--- START ---
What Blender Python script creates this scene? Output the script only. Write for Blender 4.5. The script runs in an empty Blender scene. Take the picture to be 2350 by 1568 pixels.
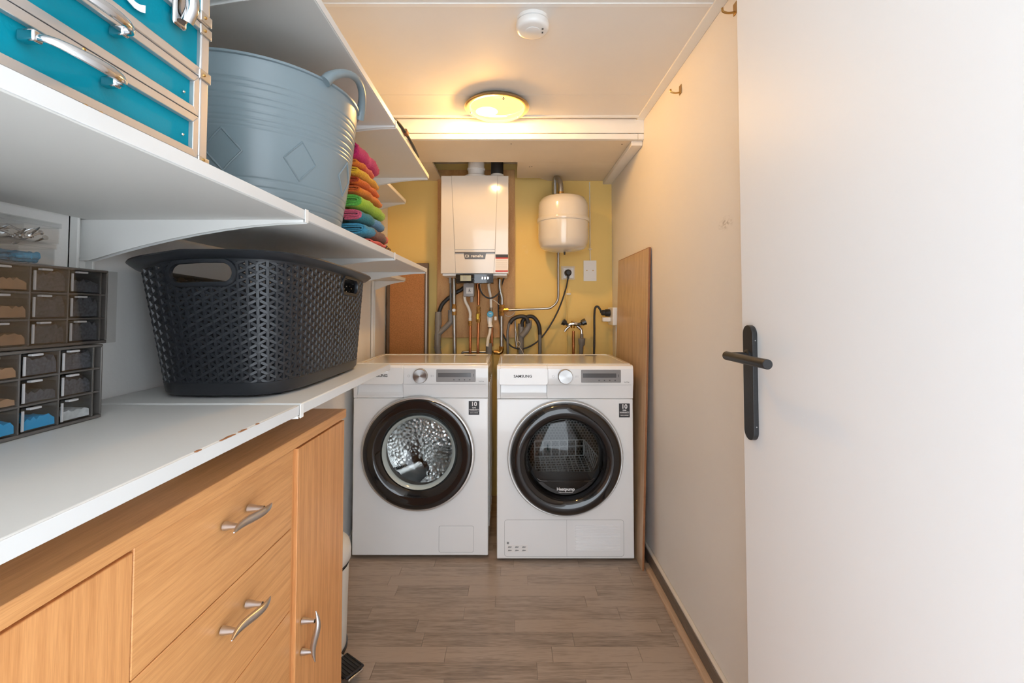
import bpy, bmesh, math, random
from mathutils import Vector, Matrix, Euler

# ---------------------------------------------------------------- camera, sky, exposure
scene = bpy.context.scene
COL = scene.collection
cam_data = bpy.data.cameras.new('camera')
cam_data.sensor_width = 36.0
cam_data.lens = 36.0 * 1044.0 / 2350.0
cam_data.shift_x = 2.0 / 2350.0
cam_data.shift_y = -(784.0 - 674.4) / 2350.0
cam_data.clip_start = 0.01
cam = bpy.data.objects.new('camera', cam_data)
cam.location = (0, 0, 1.10)
cam.rotation_euler = (math.radians(91.9), 0, 0)
COL.objects.link(cam)
scene.camera = cam

world = bpy.data.worlds.new('overcast_sky')
scene.world = world
world.use_nodes = True
bg = world.node_tree.nodes['Background']
bg.inputs['Color'].default_value = (0.87, 0.95, 1.03, 1)
bg.inputs['Strength'].default_value = 3.5

scene.view_settings.view_transform = 'Standard'
scene.view_settings.look = 'None'
scene.view_settings.exposure = 0.3
scene.view_settings.gamma = 1.0
scene.view_settings.use_curve_mapping = False
scene.cycles.max_bounces = 6
scene.cycles.use_light_tree = False
scene.cycles.diffuse_bounces = 4
scene.cycles.transparent_max_bounces = 14
scene.cycles.glossy_bounces = 3
scene.cycles.use_adaptive_sampling = True
scene.cycles.adaptive_threshold = 0.10
scene.cycles.adaptive_min_samples = 20
scene.cycles.sample_clamp_indirect = 8.0
scene.cycles.caustics_reflective = False
scene.cycles.caustics_refractive = False

LAMP_POWER = 12.5
R = math.radians
PI = math.pi
random.seed(7)

# ---------------------------------------------------------------- helpers
def wm(o):
    m = Matrix.LocRotScale(o.location, o.rotation_euler, o.scale)
    return wm(o.parent) @ m if o.parent else m

def tag(o, label=None, cat=None, group=None, kind=None):
    if label: o['label'] = label
    if cat: o['category'] = cat
    if group: o['group'] = group
    if kind: o['kind'] = kind
    return o

def thing(name, label, cat, loc=(0, 0, 0), rz=0.0, group=None):
    o = bpy.data.objects.new(name, None)
    o.empty_display_size = 0.02
    o.location = loc
    o.rotation_euler = (0, 0, rz)
    COL.objects.link(o)
    return tag(o, label, cat, group)

def copy_tree(o, parent=None):
    c = o.copy()
    COL.objects.link(c)
    c.parent = parent
    for ch in list(o.children):
        copy_tree(ch, c)
    return c

class MB:
    """collects vertices and faces of ONE mesh"""
    def __init__(s):
        s.v = []; s.f = []
    def add(s, vs, fs):
        n = len(s.v)
        s.v += [Vector(p) for p in vs]
        s.f += [tuple(i + n for i in f) for f in fs]
        return s
    def box(s, x0, x1, y0, y1, z0, z1):
        return s.add([(x0, y0, z0), (x1, y0, z0), (x1, y1, z0), (x0, y1, z0),
                      (x0, y0, z1), (x1, y0, z1), (x1, y1, z1), (x0, y1, z1)],
                     [(0, 3, 2, 1), (4, 5, 6, 7), (0, 1, 5, 4), (1, 2, 6, 5), (2, 3, 7, 6), (3, 0, 4, 7)])
    def hexa(s, p):
        return s.add(p, [(0, 3, 2, 1), (4, 5, 6, 7), (0, 1, 5, 4), (1, 2, 6, 5), (2, 3, 7, 6), (3, 0, 4, 7)])
    def tube(s, pts, r, seg=12, caps=True, flat=1.0, up=None):
        pts = [Vector(p) for p in pts]
        n = len(pts)
        rs = r if isinstance(r, (list, tuple)) else [r] * n
        t0 = (pts[1] - pts[0]).normalized()
        a = Vector(up) if up else (Vector((0, 0, 1)) if abs(t0.z) < .9 else Vector((1, 0, 0)))
        nrm = (a - t0 * a.dot(t0)).normalized()
        vs = []
        for i, p in enumerate(pts):
            if i == 0: t = pts[1] - pts[0]
            elif i == n - 1: t = pts[-1] - pts[-2]
            else: t = (pts[i + 1] - p).normalized() + (p - pts[i - 1]).normalized()
            t.normalize()
            nrm = (nrm - t * nrm.dot(t)).normalized()
            b = t.cross(nrm)
            for k in range(seg):
                an = 2 * PI * k / seg
                vs.append(p + (nrm * math.cos(an) * flat + b * math.sin(an)) * rs[i])
        fs = []
        for i in range(n - 1):
            for k in range(seg):
                k2 = (k + 1) % seg
                fs.append((i * seg + k, i * seg + k2, (i + 1) * seg + k2, (i + 1) * seg + k))
        if caps:
            fs.append(tuple(range(seg - 1, -1, -1)))
            fs.append(tuple((n - 1) * seg + k for k in range(seg)))
        return s.add(vs, fs)
    def lathe(s, prof, seg=48, axis='z', c=(0, 0, 0), close=False):
        """prof: list of (radius, height); axis z: height up; axis y: height along +y"""
        vs = []; fs = []
        n = len(prof)
        for k in range(seg):
            an = 2 * PI * k / seg
            ca, sa = math.cos(an), math.sin(an)
            for r, h in prof:
                if axis == 'z': vs.append((c[0] + r * ca, c[1] + r * sa, c[2] + h))
                elif axis == 'y': vs.append((c[0] + r * ca, c[1] + h, c[2] + r * sa))
                else: vs.append((c[0] + h, c[1] + r * ca, c[2] + r * sa))
        m = n if close else n - 1
        for k in range(seg):
            k2 = (k + 1) % seg
            for i in range(m):
                j = (i + 1) % n
                fs.append((k * n + i, k2 * n + i, k2 * n + j, k * n + j))
        return s.add(vs, fs)
    def disc(s, c, r, axis='y', seg=32):
        vs = []
        for k in range(seg):
            an = 2 * PI * k / seg
            u, w = r * math.cos(an), r * math.sin(an)
            vs.append({'y': (c[0] + u, c[1], c[2] + w), 'z': (c[0] + u, c[1] + w, c[2]), 'x': (c[0], c[1] + u, c[2] + w)}[axis])
        return s.add(vs, [tuple(range(seg))])
    def prism(s, poly, h0, h1, axis='y'):
        """extrude a 2D polygon; axis y: poly is (x,z); axis z: (x,y); axis x: (y,z)"""
        def p3(a, b, h):
            return {'y': (a, h, b), 'z': (a, b, h), 'x': (h, a, b)}[axis]
        n = len(poly)
        vs = [p3(a, b, h0) for a, b in poly] + [p3(a, b, h1) for a, b in poly]
        fs = [tuple(range(n)), tuple(range(2 * n - 1, n - 1, -1))]
        for i in range(n):
            j = (i + 1) % n
            fs.append((i, j, n + j, n + i))
        return s.add(vs, fs)
    def ring(s, outer, inner, h0, h1, axis='y'):
        """frame between two polygons with the same number of points"""
        def p3(a, b, h):
            return {'y': (a, h, b), 'z': (a, b, h), 'x': (h, a, b)}[axis]
        n = len(outer)
        vs = [p3(a, b, h0) for a, b in outer] + [p3(a, b, h0) for a, b in inner] + \
             [p3(a, b, h1) for a, b in outer] + [p3(a, b, h1) for a, b in inner]
        fs = []
        for i in range(n):
            j = (i + 1) % n
            fs += [(i, j, n + j, n + i), (2 * n + i, 3 * n + i, 3 * n + j, 2 * n + j),
                   (i, 2 * n + i, 2 * n + j, j), (n + i, n + j, 3 * n + j, 3 * n + i)]
        return s.add(vs, fs)
    def grid(s, P, closeu=False, closev=False):
        nu, nv = len(P), len(P[0])
        vs = [p for row in P for p in row]
        fs = []
        for i in range(nu if closeu else nu - 1):
            for j in range(nv if closev else nv - 1):
                i2, j2 = (i + 1) % nu, (j + 1) % nv
                fs.append((i * nv + j, i2 * nv + j, i2 * nv + j2, i * nv + j2))
        return s.add(vs, fs)
    def build(s, name, mat, parent=None, smooth=True, bevel=0, seg=2, local=False, angle=0.6, sub=0):
        me = bpy.data.meshes.new(name)
        vs = s.v
        if parent is not None and not local:
            inv = wm(parent).inverted()
            vs = [inv @ p for p in vs]
        me.from_pydata([tuple(p) for p in vs], [], s.f)
        bm = bmesh.new(); bm.from_mesh(me)
        bmesh.ops.recalc_face_normals(bm, faces=bm.faces)
        bm.to_mesh(me); bm.free()
        if smooth:
            me.polygons.foreach_set('use_smooth', [True] * len(me.polygons))
            me.set_sharp_from_angle(angle=angle)
        me.materials.append(MAT[mat])
        o = bpy.data.objects.new(name, me)
        COL.objects.link(o)
        o.parent = parent
        if bevel:
            b = o.modifiers.new('bevel', 'BEVEL')
            b.width = bevel; b.segments = seg; b.limit_method = 'ANGLE'; b.angle_limit = 0.7
            b.harden_normals = False
        if sub:
            b = o.modifiers.new('subdivision', 'SUBSURF'); b.levels = sub; b.render_levels = sub
        return o

def rrect(x0, x1, z0, z1, r, n=5):
    out = []
    for cx, cz, a0 in ((x1 - r, z1 - r, 0), (x0 + r, z1 - r, 90), (x0 + r, z0 + r, 180), (x1 - r, z0 + r, 270)):
        for k in range(n + 1):
            a = R(a0 + 90 * k / n)
            out.append((cx + r * math.cos(a), cz + r * math.sin(a)))
    return out

def smoothpath(pts, n=8):
    """Catmull-Rom through points"""
    P = [Vector(p) for p in pts]
    P = [P[0] * 2 - P[1]] + P + [P[-1] * 2 - P[-2]]
    out = []
    for i in range(1, len(P) - 2):
        for k in range(n):
            t = k / n
            a, b, c, d = P[i - 1], P[i], P[i + 1], P[i + 2]
            out.append(0.5 * ((2 * b) + (c - a) * t + (2 * a - 5 * b + 4 * c - d) * t * t + (3 * b - a - 3 * c + d) * t ** 3))
    out.append(P[-2])
    return out

def text(name, body, size, mat, parent, loc, rot=(PI / 2, 0, 0), ext=0.0004, align='CENTER', bold=0.0, xs=1.0):
    cu = bpy.data.curves.new(name, 'FONT')
    cu.body = body; cu.size = size; cu.extrude = ext; cu.align_x = align; cu.align_y = 'CENTER'
    cu.offset = bold; cu.resolution_u = 3
    t = bpy.data.objects.new(name + '_curve', cu)
    COL.objects.link(t)
    dg = bpy.context.evaluated_depsgraph_get()
    me = bpy.data.meshes.new_from_object(t.evaluated_get(dg))
    bpy.data.objects.remove(t); bpy.data.curves.remove(cu)
    me.materials.clear(); me.materials.append(MAT[mat])
    o = bpy.data.objects.new(name, me)
    COL.objects.link(o)
    m = Matrix.Translation(loc) @ Euler(rot).to_matrix().to_4x4() @ Matrix.Diagonal((xs, 1, 1, 1))
    if parent is not None:
        m = wm(parent).inverted() @ m
    me.transform(m)
    o.parent = parent
    return o

# ---------------------------------------------------------------- materials
MAT = {}
class NT:
    def __init__(s, name):
        m = bpy.data.materials.new(name); m.use_nodes = True
        MAT[name] = m
        s.t = m.node_tree; s.n = s.t.nodes; s.l = s.t.links
        s.b = s.n['Principled BSDF']; s.out = s.n['Material Output']
    def new(s, kind, **kw):
        n = s.n.new(kind)
        for k, v in kw.items():
            if k in n.inputs: n.inputs[k].default_value = v
            else: setattr(n, k, v)
        return n
    def coord(s, which='Object', scale=(1, 1, 1)):
        if which == 'Position':
            c = s.new('ShaderNodeNewGeometry').outputs['Position']
        else:
            c = s.new('ShaderNodeTexCoord').outputs[which]
        mp = s.new('ShaderNodeMapping'); mp.inputs['Scale'].default_value = scale
        s.l.new(c, mp.inputs['Vector'])
        return mp.outputs['Vector']
    def ramp(s, fac, stops, interp='LINEAR'):
        r = s.new('ShaderNodeValToRGB'); r.color_ramp.interpolation = interp
        e = r.color_ramp.elements
        while len(e) < len(stops): e.new(0.5)
        for el, (p, c) in zip(e, stops):
            el.position = p; el.color = (*c, 1)
        s.l.new(fac, r.inputs['Fac'])
        return r.outputs['Color']
    def bump(s, h, strength, dist=0.002):
        b = s.new('ShaderNodeBump'); b.inputs['Strength'].default_value = strength; b.inputs['Distance'].default_value = dist
        s.l.new(h, b.inputs['Height']); s.l.new(b.outputs['Normal'], s.b.inputs['Normal'])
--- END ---
--- Instruction ---
Leave the pictures out and please restate exactly the lines running from the start of the material through the one with "scene.cycles.caustics_refractive = False".

--- Result ---
What Blender Python script creates this scene? Output the script only. Write for Blender 4.5. The script runs in an empty Blender scene. Take the picture to be 2350 by 1568 pixels.
import bpy, bmesh, math, random
from mathutils import Vector, Matrix, Euler

# ---------------------------------------------------------------- camera, sky, exposure
scene = bpy.context.scene
COL = scene.collection
cam_data = bpy.data.cameras.new('camera')
cam_data.sensor_width = 36.0
cam_data.lens = 36.0 * 1044.0 / 2350.0
cam_data.shift_x = 2.0 / 2350.0
cam_data.shift_y = -(784.0 - 674.4) / 2350.0
cam_data.clip_start = 0.01
cam = bpy.data.objects.new('camera', cam_data)
cam.location = (0, 0, 1.10)
cam.rotation_euler = (math.radians(91.9), 0, 0)
COL.objects.link(cam)
scene.camera = cam

world = bpy.data.worlds.new('overcast_sky')
scene.world = world
world.use_nodes = True
bg = world.node_tree.nodes['Background']
bg.inputs['Color'].default_value = (0.87, 0.95, 1.03, 1)
bg.inputs['Strength'].default_value = 3.5

scene.view_settings.view_transform = 'Standard'
scene.view_settings.look = 'None'
scene.view_settings.exposure = 0.3
scene.view_settings.gamma = 1.0
scene.view_settings.use_curve_mapping = False
scene.cycles.max_bounces = 6
scene.cycles.use_light_tree = False
scene.cycles.diffuse_bounces = 4
scene.cycles.transparent_max_bounces = 14
scene.cycles.glossy_bounces = 3
scene.cycles.use_adaptive_sampling = True
scene.cycles.adaptive_threshold = 0.10
scene.cycles.adaptive_min_samples = 20
scene.cycles.sample_clamp_indirect = 8.0
scene.cycles.caustics_reflective = False
scene.cycles.caustics_refractive = False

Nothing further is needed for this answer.